§ Your goal: Copy every line from the data below in which the string "scene" can be found.

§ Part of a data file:
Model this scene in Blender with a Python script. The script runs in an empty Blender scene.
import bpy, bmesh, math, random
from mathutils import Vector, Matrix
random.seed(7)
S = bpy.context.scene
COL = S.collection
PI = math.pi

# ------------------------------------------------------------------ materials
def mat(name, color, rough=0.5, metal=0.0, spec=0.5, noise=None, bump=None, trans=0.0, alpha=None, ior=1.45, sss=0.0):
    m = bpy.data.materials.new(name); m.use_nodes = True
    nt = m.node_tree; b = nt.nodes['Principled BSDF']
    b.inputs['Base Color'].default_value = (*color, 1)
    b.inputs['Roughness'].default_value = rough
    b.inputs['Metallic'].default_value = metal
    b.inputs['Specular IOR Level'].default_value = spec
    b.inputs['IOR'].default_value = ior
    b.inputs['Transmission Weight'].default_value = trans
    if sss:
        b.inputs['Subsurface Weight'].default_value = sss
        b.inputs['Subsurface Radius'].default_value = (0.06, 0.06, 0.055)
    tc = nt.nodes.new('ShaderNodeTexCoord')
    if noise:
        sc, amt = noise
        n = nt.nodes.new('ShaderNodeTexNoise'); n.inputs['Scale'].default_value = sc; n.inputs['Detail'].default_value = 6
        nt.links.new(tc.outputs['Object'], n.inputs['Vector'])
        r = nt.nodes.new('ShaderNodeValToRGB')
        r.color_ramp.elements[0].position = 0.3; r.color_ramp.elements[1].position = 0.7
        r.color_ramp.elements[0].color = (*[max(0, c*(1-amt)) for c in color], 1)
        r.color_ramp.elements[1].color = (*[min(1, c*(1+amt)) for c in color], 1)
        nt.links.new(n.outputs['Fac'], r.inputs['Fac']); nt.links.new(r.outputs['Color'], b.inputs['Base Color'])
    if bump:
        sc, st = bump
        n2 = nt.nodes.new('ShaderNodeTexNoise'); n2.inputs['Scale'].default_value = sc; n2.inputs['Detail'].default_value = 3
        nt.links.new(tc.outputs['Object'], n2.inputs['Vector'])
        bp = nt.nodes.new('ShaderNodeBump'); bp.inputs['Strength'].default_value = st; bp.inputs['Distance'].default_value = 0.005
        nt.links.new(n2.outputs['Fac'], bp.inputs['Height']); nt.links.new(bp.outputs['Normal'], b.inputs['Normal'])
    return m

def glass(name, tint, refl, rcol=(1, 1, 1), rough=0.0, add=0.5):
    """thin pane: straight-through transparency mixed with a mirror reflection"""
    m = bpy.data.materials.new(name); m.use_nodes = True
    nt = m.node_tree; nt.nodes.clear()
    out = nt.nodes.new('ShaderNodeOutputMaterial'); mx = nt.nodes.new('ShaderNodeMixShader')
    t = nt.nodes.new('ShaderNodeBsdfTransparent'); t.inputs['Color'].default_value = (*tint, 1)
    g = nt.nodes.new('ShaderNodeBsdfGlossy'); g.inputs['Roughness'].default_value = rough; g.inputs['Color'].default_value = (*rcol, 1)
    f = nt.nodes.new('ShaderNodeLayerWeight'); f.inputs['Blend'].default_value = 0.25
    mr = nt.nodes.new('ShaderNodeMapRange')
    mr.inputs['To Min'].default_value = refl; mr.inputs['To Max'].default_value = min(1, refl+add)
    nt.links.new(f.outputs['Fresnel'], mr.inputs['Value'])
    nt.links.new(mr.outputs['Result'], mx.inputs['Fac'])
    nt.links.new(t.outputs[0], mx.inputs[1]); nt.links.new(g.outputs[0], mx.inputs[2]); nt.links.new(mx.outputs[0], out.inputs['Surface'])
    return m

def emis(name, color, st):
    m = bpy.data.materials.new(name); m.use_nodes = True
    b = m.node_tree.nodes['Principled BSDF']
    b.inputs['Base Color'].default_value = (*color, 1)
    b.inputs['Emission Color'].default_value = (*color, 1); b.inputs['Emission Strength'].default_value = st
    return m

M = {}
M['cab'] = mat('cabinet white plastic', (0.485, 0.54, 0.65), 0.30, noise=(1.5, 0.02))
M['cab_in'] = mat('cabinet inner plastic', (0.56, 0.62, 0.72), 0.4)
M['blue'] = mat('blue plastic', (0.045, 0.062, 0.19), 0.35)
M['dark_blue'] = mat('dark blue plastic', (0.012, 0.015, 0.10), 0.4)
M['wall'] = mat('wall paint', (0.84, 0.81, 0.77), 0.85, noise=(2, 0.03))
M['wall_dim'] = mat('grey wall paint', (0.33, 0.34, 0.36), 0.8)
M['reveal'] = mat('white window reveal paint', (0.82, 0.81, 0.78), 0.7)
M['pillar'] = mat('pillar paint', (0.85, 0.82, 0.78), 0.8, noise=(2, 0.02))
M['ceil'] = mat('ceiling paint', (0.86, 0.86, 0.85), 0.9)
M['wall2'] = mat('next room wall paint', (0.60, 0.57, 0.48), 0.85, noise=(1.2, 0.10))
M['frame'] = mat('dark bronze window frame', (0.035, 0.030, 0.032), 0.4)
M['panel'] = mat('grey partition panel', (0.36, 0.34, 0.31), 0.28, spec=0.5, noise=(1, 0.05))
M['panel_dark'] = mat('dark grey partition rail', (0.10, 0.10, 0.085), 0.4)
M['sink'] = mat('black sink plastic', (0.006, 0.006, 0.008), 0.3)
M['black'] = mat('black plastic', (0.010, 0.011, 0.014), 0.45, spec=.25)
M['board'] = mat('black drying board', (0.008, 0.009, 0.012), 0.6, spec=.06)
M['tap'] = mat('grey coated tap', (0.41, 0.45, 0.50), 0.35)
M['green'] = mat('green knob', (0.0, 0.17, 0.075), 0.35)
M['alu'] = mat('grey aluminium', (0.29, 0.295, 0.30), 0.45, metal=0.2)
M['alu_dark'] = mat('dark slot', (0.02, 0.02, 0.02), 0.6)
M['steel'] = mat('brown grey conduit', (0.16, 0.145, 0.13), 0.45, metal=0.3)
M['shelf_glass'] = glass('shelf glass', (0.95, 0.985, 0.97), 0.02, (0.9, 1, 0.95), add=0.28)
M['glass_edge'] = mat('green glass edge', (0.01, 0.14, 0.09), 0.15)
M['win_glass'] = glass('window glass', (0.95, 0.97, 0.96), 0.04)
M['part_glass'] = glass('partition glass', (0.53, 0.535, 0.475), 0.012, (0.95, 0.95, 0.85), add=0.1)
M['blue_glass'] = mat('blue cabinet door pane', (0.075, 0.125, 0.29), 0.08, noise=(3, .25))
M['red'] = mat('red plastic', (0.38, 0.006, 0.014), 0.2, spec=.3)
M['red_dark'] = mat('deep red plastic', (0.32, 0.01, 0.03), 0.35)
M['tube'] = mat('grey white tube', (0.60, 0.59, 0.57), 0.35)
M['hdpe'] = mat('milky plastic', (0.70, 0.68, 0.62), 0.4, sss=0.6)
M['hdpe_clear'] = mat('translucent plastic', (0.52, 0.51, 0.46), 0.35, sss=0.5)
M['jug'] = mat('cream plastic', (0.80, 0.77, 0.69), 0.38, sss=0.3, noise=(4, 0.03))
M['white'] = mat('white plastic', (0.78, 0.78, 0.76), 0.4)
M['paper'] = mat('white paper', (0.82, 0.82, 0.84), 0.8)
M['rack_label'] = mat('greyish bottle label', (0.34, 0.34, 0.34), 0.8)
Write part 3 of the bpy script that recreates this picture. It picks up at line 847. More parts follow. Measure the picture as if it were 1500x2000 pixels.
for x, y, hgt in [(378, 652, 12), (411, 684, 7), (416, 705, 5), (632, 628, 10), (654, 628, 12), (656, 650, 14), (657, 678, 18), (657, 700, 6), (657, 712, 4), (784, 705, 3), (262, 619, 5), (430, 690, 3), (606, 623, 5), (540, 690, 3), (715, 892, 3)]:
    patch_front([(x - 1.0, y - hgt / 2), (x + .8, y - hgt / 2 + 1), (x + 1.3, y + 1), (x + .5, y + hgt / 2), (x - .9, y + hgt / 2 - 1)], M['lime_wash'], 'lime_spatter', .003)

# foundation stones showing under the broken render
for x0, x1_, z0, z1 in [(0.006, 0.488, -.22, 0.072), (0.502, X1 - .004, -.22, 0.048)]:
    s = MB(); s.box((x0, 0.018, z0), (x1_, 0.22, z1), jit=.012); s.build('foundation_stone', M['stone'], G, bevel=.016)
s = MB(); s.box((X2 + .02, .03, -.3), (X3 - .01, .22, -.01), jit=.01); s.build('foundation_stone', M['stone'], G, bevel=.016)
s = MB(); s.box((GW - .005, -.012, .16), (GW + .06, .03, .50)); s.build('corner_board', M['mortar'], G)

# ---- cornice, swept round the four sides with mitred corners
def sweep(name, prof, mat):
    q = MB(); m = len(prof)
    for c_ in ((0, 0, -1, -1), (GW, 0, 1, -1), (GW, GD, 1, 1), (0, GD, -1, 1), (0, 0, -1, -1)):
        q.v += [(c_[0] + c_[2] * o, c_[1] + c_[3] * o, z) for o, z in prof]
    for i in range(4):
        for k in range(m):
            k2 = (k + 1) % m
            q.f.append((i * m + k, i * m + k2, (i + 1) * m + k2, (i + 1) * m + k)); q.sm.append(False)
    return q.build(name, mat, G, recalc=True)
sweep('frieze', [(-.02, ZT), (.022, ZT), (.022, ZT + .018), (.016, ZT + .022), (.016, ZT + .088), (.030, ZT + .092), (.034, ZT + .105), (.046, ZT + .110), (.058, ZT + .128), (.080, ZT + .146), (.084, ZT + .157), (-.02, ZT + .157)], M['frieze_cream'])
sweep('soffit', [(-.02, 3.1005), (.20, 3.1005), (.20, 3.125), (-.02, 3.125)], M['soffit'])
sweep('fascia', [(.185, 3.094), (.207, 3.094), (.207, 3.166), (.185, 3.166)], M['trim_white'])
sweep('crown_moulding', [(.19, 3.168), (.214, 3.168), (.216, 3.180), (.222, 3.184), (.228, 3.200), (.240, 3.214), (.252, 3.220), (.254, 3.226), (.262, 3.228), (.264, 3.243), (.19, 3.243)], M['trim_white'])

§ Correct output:
Model this scene in Blender with a Python script. The script runs in an empty Blender scene.
S = bpy.context.scene